Department for International Development, DFID, has approved N4.74billion for the development of electricity from solar energy in Nigeria. DFID, a United Kingdom international development agency, leads the UK’s work to end extreme poverty, building a safer, healthier, more prosperous world firmly in the UK’s national interest.
Solar Nigeria, the agency in charge of the program in Nigeria, said the funds will be used to scale the market for solar home lighting and power across the country through to 2020.
According to a statement issued in Abuja by the agency, the project is helping capable solar vendors and financiers to rapidly increase their capacity to reach consumers with financed solar solutions, adding that earlier pilot programs in 2015 provided capacity building grants of $1.5million to 16 companies.
“In 2016, a financing pilot will provide $0.5million in grants to mobilise the provision of commercial finance into the value chain for household scale solar light and power systems.”
“A number of deposit money banks, micro-finance banks and solar pay-as-you-go specialists will be invited to apply. The agency further stated that about 49,000 homes across the country had acquired solar lighting and power systems within three months this year.”

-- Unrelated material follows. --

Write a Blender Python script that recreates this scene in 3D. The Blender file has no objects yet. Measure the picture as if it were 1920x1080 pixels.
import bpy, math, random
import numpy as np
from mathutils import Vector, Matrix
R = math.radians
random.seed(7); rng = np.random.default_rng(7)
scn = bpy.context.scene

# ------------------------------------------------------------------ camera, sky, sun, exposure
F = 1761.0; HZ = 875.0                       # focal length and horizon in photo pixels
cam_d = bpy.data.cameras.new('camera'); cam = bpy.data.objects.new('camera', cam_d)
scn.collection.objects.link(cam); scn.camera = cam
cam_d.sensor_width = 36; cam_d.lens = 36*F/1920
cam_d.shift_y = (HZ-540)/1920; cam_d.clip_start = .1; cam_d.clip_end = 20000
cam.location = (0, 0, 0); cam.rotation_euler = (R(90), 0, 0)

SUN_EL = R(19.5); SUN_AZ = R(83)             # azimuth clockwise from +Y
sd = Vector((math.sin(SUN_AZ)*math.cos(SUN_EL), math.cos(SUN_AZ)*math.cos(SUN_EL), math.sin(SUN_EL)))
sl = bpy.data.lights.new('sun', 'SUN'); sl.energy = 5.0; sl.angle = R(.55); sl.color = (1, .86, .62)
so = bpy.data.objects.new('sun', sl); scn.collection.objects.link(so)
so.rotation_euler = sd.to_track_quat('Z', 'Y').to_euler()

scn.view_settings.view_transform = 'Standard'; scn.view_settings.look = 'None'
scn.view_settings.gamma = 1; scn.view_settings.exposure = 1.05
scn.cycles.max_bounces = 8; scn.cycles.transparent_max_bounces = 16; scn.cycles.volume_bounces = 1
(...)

On the significance of the solar development programme, the head of consumer markets for Solar Nigeria, Leigh Vial, said, ‘’millions of Nigerian households could today save money while enjoying bright light and clean power using solar instead of kerosene lanterns and small generators.’’
He also stated that more than 14,000 of the homes benefitting from the programme were in Nigeria’s northern states, where grid deficiencies and the need for reliable power were the most acute.